Der Wolf kehrt zurück

Neben den Bürokraten und Dieben taucht in Brandenburg ein neuer Erzfeind der Schafe verstärkt auf: der Wolf. »Letztes Jahr hatten wir echten Alarm. Da ist erstmals seit langem ein Wolf nahe Luckau gezogen. Meine Herde hat er zum Glück verschont. Aber so etwas habe ich bislang noch nicht erlebt.« Gegen Ende des Gesprächs findet Schäferin Brigitte Müller doch noch die Mutter des verlorenen Lammes.

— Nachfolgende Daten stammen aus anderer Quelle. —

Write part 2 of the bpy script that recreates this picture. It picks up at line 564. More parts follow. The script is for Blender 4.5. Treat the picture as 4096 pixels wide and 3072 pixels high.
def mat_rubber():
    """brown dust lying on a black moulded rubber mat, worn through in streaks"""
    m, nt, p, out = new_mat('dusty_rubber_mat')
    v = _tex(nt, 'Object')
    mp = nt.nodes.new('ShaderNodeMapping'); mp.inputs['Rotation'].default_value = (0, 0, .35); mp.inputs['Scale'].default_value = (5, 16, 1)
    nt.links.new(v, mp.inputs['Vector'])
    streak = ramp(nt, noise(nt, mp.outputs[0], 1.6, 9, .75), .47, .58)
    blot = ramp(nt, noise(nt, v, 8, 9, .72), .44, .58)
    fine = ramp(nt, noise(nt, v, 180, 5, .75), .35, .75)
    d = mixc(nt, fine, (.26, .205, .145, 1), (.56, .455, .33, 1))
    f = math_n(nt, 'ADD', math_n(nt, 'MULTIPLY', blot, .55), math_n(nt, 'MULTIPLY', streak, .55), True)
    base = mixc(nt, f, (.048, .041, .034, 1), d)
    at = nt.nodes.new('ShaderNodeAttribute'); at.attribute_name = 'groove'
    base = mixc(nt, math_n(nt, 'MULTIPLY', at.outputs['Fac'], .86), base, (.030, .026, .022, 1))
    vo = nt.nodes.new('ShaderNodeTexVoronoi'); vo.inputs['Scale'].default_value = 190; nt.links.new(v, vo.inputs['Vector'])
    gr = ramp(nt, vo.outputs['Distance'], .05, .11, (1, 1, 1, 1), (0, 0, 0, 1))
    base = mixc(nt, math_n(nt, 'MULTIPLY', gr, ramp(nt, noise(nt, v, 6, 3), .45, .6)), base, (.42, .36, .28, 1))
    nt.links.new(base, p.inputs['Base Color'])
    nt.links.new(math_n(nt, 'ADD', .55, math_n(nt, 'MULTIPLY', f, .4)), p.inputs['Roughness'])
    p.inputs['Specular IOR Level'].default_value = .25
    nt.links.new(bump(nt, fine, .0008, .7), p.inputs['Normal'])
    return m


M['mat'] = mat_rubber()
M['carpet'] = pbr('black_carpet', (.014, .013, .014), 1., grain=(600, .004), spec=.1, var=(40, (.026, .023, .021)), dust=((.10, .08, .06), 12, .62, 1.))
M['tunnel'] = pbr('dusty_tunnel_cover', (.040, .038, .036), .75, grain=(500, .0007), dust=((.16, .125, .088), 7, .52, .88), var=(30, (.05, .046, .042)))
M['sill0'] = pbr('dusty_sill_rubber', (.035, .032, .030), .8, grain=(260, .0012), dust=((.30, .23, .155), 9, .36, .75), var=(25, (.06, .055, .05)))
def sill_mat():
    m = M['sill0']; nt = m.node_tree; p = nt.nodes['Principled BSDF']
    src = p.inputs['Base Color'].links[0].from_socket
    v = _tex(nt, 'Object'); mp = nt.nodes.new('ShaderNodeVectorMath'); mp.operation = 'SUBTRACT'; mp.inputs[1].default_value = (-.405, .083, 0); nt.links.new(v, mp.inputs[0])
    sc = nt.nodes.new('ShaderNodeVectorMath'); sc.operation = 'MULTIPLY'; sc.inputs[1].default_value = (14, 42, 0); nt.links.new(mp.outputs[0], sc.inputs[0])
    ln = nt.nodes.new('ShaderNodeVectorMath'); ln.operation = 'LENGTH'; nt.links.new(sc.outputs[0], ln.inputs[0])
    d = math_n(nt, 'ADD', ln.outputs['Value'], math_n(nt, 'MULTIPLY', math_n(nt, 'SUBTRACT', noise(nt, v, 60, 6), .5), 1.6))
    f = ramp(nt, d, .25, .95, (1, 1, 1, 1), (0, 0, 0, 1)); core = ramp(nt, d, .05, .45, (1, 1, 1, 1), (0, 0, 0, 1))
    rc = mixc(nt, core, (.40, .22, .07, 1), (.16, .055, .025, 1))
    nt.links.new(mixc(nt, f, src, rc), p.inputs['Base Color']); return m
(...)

Das Osterlamm wird es weiter auf den Tellern der Festtafel geben, aber das altgewohnte Bild der Schäfer und Schäferinnen, einem der ältesten Berufe der Menschheit, wird in naher Zukunft verschwinden. Mit ihnen verblasst Arkadien, jene Sehnsuchtslandschaft, die die westliche Kulturbildung als ein wesentliches Element seit der Wiege begleitet hat. Hier wurde noch geträumt, kritisiert, formal experimentiert, und hier wurden visionäre Idyllen geschaffen. Bürokraten, Diebe und der Wolf haben übernommen.